La France a, elle, déclaré en avoir "pris connaissance avec consternation".
L'Ukraine a été reconnue internationalement "dans des frontières incluant la Crimée en 1991 par la totalité de la communauté internationale, Chine comprise", a insisté Paris, rappelant que l'annexion de la Crimée par la Russie en 2014 est "illégale au regard du droit international".
Embarras
Les déclarations du "loup" Shaye mettent dans l'embarras la diplomatie française, deux semaines à peine après qu'Emmanuel Macron a rendu visite à son homologue chinois Xi Jinping pour l'inciter à "ramener la Russie à la raison" vis-à-vis de l'Ukraine et le presser de ne pas livrer d'armes à Moscou.
Si Pékin se dit officiellement neutre, Xi Jinping n'a jamais condamné l'invasion russe ni même parlé au téléphone, jusqu'ici, avec le président ukrainien Volodymyr Zelensky. A l'inverse, il s'est rendu il y a peu à Moscou pour y réaffirmer son partenariat avec le président russe Vladimir Poutine, aux allures de front anti-occidental.
MM. Macron et Xi avaient ensuite publié une déclaration commune dans laquelle ils s'engageaient à "soutenir tout effort en faveur du retour de la paix en Ukraine".

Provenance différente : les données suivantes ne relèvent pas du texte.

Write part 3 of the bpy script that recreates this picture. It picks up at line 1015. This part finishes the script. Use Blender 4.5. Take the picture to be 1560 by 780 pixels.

Le président français avait surtout suscité une vague d'incompréhension en déclarant que l'Europe ne devrait pas automatiquement s'aligner sur les Etats-Unis ou sur Pékin en cas de conflit à propos de Taïwan, quand Washington est le principal soutien militaire de Kiev, loin devant l'UE.
Parmi les détracteurs alors d'Emmanuel Macron, le ministre des Affaires étrangères lituanien Gabrielius Landsbergis s'est fendu d'un nouveau tweet perplexe.
"Si quelqu'un se demande encore pourquoi les Etats baltes ne font pas confiance à la Chine pour +négocier la paix en Ukraine+, a-t-il observé, voici un ambassadeur chinois qui affirme que la Crimée est russe et que les frontières de nos pays n'ont pas de base juridique."